Sunday, August 26, 2012

Which Party is Extreme on Abortion? They Both Are

By Jeff Jacoby
Sunday, August 26, 2012
 
When it comes to abortion, which political party's views are more extreme?
 
Unless you've spent the past week as a stowaway on NASA's new Mars rover, the approved media answer is obvious: Republicans are the abortion fanatics. Between the furor over Todd Akin's "legitimate rape" gaffe and the GOP platform language calling for a constitutional amendment to undo Roe v. Wade, the Republicans have revealed themselves to be -- so The New York Times editorialized on Wednesday -- "on the most extreme fringes of American opinion."
 
The platform's silence on any exemptions for rape or incest, which critics swiftly dubbed the "Akin plank," particularly stoked the flames. The GOP, declared Rachel Maddow on MSNBC, believes in "making rape victims bear their rapist's baby." The Boston Globe splashed a six-column headline across the top of Page 1: "GOP plank opposes all abortions." The views held by Republican leaders, Michael Tomaskey wrote at the Daily Beast, "are not anywhere close to being on the normal political scale."
 
Even some Republicans piled on. The party's former chairman, Michael Steele, told an interviewer that omitting rape and incest exceptions from an abortion ban would be "way outside [the] mainstream of American thought."
 
Which is true. Pollsters have been asking Americans for decades whether and under what circumstances they think abortion should be restricted. Only about 1 in 5 respondents ever say that abortion should always be illegal. When asked directly whether abortion should be permitted if a pregnancy results from rape or incest, huge majorities – usually around 75 percent – say yes.
 
Moreover, only a minority of Americans favors amending the Constitution to end legalized abortion or overturn Roe v. Wade. In poll after poll, about 6 in 10 Americans express support for Roe. A GOP platform that endorses a human life amendment conferring on the unborn "a fundamental individual right to life which cannot be infringed" – essentially a call to ban abortion, period – thus embraces a position that significant majorities of the public do indeed reject.
 
So Republicans are the extremists on abortion? Not so fast.
 
If you're like most Americans, you believe that abortion is morally wrong. You oppose abortion on demand. You think abortion should be legal only in certain circumstances. Even then you favor restrictions on its use, including 24-hour waiting periods, parental consent in the case of a minor, and requiring a married woman to notify her husband before she gets an abortion.
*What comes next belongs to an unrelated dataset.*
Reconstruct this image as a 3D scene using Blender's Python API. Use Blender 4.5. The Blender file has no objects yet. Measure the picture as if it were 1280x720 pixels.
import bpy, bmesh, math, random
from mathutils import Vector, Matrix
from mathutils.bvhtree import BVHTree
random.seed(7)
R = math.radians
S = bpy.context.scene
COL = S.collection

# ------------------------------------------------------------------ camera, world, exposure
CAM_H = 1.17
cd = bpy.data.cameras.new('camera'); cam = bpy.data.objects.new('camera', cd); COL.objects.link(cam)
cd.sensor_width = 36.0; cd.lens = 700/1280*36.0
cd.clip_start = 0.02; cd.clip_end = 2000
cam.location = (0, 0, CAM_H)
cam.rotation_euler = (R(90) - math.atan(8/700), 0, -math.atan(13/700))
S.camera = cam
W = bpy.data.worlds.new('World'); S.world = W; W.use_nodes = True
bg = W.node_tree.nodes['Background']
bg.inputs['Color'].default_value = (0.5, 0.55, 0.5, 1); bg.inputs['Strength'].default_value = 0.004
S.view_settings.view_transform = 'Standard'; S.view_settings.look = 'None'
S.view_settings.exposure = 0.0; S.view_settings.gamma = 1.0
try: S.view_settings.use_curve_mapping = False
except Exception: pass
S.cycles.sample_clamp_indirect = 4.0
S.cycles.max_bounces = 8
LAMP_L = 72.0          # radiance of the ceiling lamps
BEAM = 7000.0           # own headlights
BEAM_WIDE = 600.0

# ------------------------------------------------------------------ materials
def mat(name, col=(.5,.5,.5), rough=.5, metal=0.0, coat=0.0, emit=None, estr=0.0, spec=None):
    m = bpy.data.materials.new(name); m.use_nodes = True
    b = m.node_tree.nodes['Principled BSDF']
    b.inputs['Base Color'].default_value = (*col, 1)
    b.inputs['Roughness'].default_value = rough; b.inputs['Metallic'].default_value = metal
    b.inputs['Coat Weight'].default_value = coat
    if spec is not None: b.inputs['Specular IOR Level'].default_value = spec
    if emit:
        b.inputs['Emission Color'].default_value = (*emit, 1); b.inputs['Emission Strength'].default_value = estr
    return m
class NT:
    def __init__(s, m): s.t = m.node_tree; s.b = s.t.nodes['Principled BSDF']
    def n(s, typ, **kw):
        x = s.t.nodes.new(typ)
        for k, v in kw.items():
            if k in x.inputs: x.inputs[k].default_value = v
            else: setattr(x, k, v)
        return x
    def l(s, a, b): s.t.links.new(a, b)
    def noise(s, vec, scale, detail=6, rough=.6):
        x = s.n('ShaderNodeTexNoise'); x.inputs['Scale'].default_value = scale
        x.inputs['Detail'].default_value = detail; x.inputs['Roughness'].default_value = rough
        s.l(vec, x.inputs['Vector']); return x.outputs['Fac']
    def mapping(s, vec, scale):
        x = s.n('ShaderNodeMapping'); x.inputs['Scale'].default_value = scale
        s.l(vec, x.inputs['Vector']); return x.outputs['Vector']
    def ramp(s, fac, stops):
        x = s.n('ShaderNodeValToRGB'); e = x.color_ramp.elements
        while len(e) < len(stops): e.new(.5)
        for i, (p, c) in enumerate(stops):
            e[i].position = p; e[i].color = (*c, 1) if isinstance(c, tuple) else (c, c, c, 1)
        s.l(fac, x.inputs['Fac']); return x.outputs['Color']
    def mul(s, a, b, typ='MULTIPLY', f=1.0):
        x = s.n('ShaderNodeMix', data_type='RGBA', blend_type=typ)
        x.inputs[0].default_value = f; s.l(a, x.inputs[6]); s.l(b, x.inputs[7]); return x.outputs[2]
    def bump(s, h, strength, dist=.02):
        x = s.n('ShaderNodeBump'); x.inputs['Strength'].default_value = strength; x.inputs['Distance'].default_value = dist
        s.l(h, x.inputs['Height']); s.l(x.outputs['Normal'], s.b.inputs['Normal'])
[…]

You want late-term abortions to be prohibited, and you reject using public funds to pay for any abortions. (These are all majority opinions, reflected in numerous polls. A broad compilation of decades of polling data, "Attitudes About Abortion," is updated regularly by Karlyn Bowman of the American Enterprise Institute.)
 
Does the Democratic Party uphold these mainstream positions? On the contrary: It rejects every one of them.
 
Though one-third of Democrats identify themselves as pro-life, the Democratic Party platform is strident in its defense of abortion on demand. The party "strongly and unequivocally supports Roe v. Wade," the platform avows, and abortion must be made available "regardless of ability to pay" -- that is, at public expense. The 2012 platform, in language recycled from 2008, vows to "oppose any and all efforts to weaken or undermine" the availability of abortion. While solid majorities of Democrats back some limitations on abortion -- 59 percent would ban partial-birth abortions, for example, and 60 percent endorse a mandatory waiting period -- the official position of their party is that even common-sense restrictions are unthinkable.
 
In 2000, the Democratic platform said the party's goal was "to make abortion less necessary and more rare." The 2004 platform declared, "Abortion should be safe, legal, and rare." But even calling for abortion to be "rare" is now too much for the Democrats' platform committee, which deleted the word in 2008. Perhaps it's no coincidence that Nancy Keenan, the president of NARAL Pro-Choice America, is a committee member. Or that the president of Planned Parenthood, the nation's leading abortion provider, will address the Democratic convention in North Carolina next week. That convention will renominate President Obama, who is so hardline in defense of "choice" that he even opposed a ban on sex-selection abortions.
 
You'd never know it from the media's coverage, but when it comes to abortion there are two political parties with out-of -the-mainstream views. Most Americans are ambivalent on the subject, both pro-life and pro-choice, against most abortions but against undoing Roe. Neither the Republican nor the Democratic platform reflects the average American's opinion in the abortion debate. Neither did the headlines and heavy breathing last week.